■ **Given information**
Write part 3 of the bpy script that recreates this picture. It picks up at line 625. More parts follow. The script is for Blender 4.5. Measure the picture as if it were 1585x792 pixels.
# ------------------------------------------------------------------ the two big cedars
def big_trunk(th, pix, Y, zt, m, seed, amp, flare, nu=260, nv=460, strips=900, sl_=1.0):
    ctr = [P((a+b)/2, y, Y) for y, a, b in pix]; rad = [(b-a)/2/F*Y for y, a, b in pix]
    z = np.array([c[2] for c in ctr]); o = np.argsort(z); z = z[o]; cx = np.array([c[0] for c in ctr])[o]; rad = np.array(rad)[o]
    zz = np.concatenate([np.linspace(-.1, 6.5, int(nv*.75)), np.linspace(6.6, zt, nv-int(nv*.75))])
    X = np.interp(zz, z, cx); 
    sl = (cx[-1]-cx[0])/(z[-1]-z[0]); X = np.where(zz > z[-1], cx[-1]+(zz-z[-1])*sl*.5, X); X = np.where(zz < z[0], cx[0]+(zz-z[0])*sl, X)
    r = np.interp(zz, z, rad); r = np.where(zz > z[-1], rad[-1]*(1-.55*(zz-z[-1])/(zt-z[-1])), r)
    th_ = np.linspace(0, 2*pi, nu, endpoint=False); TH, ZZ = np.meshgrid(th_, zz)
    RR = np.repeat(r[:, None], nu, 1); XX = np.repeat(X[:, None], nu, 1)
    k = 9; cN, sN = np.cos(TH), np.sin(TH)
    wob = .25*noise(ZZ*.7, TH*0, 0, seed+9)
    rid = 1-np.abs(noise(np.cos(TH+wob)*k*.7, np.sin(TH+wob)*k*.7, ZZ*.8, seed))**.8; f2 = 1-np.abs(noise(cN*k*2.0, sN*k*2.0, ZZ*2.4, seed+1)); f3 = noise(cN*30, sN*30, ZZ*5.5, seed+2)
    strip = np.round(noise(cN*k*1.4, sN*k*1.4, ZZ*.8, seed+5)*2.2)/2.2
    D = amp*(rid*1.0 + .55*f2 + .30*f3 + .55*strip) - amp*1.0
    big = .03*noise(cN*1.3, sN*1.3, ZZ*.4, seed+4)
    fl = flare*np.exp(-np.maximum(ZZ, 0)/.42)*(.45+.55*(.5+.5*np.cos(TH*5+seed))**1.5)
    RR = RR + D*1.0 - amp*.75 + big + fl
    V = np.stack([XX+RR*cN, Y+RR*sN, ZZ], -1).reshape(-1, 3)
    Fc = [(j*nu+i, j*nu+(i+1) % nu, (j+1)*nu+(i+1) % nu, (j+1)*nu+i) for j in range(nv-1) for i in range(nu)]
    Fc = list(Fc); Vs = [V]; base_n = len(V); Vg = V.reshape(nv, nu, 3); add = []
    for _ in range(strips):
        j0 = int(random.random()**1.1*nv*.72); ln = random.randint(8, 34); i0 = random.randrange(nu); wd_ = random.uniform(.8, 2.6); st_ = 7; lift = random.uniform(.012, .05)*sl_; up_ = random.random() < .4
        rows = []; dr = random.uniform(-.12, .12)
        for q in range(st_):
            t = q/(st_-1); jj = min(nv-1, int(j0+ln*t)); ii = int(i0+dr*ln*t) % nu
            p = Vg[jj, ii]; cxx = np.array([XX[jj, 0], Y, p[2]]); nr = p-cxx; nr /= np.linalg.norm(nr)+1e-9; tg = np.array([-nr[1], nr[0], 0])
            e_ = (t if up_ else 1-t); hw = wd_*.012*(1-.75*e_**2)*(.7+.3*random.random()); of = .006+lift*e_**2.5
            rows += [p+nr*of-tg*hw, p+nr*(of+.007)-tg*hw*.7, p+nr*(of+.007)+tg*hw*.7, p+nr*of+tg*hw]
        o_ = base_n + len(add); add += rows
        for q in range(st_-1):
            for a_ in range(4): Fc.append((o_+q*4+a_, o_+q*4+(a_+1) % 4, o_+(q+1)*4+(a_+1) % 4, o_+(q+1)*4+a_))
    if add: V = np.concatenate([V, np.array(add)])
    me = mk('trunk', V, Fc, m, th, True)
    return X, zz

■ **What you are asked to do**
Using the data above, repeat every line exactly.

■ **Task output**
Write part 3 of the bpy script that recreates this picture. It picks up at line 625. More parts follow. The script is for Blender 4.5. Measure the picture as if it were 1585x792 pixels.
# ------------------------------------------------------------------ the two big cedars
def big_trunk(th, pix, Y, zt, m, seed, amp, flare, nu=260, nv=460, strips=900, sl_=1.0):
    ctr = [P((a+b)/2, y, Y) for y, a, b in pix]; rad = [(b-a)/2/F*Y for y, a, b in pix]
    z = np.array([c[2] for c in ctr]); o = np.argsort(z); z = z[o]; cx = np.array([c[0] for c in ctr])[o]; rad = np.array(rad)[o]
    zz = np.concatenate([np.linspace(-.1, 6.5, int(nv*.75)), np.linspace(6.6, zt, nv-int(nv*.75))])
    X = np.interp(zz, z, cx); 
    sl = (cx[-1]-cx[0])/(z[-1]-z[0]); X = np.where(zz > z[-1], cx[-1]+(zz-z[-1])*sl*.5, X); X = np.where(zz < z[0], cx[0]+(zz-z[0])*sl, X)
    r = np.interp(zz, z, rad); r = np.where(zz > z[-1], rad[-1]*(1-.55*(zz-z[-1])/(zt-z[-1])), r)
    th_ = np.linspace(0, 2*pi, nu, endpoint=False); TH, ZZ = np.meshgrid(th_, zz)
    RR = np.repeat(r[:, None], nu, 1); XX = np.repeat(X[:, None], nu, 1)
    k = 9; cN, sN = np.cos(TH), np.sin(TH)
    wob = .25*noise(ZZ*.7, TH*0, 0, seed+9)
    rid = 1-np.abs(noise(np.cos(TH+wob)*k*.7, np.sin(TH+wob)*k*.7, ZZ*.8, seed))**.8; f2 = 1-np.abs(noise(cN*k*2.0, sN*k*2.0, ZZ*2.4, seed+1)); f3 = noise(cN*30, sN*30, ZZ*5.5, seed+2)
    strip = np.round(noise(cN*k*1.4, sN*k*1.4, ZZ*.8, seed+5)*2.2)/2.2
    D = amp*(rid*1.0 + .55*f2 + .30*f3 + .55*strip) - amp*1.0
    big = .03*noise(cN*1.3, sN*1.3, ZZ*.4, seed+4)
    fl = flare*np.exp(-np.maximum(ZZ, 0)/.42)*(.45+.55*(.5+.5*np.cos(TH*5+seed))**1.5)
    RR = RR + D*1.0 - amp*.75 + big + fl
    V = np.stack([XX+RR*cN, Y+RR*sN, ZZ], -1).reshape(-1, 3)
    Fc = [(j*nu+i, j*nu+(i+1) % nu, (j+1)*nu+(i+1) % nu, (j+1)*nu+i) for j in range(nv-1) for i in range(nu)]
    Fc = list(Fc); Vs = [V]; base_n = len(V); Vg = V.reshape(nv, nu, 3); add = []
    for _ in range(strips):
        j0 = int(random.random()**1.1*nv*.72); ln = random.randint(8, 34); i0 = random.randrange(nu); wd_ = random.uniform(.8, 2.6); st_ = 7; lift = random.uniform(.012, .05)*sl_; up_ = random.random() < .4
        rows = []; dr = random.uniform(-.12, .12)
        for q in range(st_):
            t = q/(st_-1); jj = min(nv-1, int(j0+ln*t)); ii = int(i0+dr*ln*t) % nu
            p = Vg[jj, ii]; cxx = np.array([XX[jj, 0], Y, p[2]]); nr = p-cxx; nr /= np.linalg.norm(nr)+1e-9; tg = np.array([-nr[1], nr[0], 0])
            e_ = (t if up_ else 1-t); hw = wd_*.012*(1-.75*e_**2)*(.7+.3*random.random()); of = .006+lift*e_**2.5
            rows += [p+nr*of-tg*hw, p+nr*(of+.007)-tg*hw*.7, p+nr*(of+.007)+tg*hw*.7, p+nr*of+tg*hw]
        o_ = base_n + len(add); add += rows
        for q in range(st_-1):
            for a_ in range(4): Fc.append((o_+q*4+a_, o_+q*4+(a_+1) % 4, o_+(q+1)*4+(a_+1) % 4, o_+(q+1)*4+a_))
    if add: V = np.concatenate([V, np.array(add)])
    me = mk('trunk', V, Fc, m, th, True)
    return X, zz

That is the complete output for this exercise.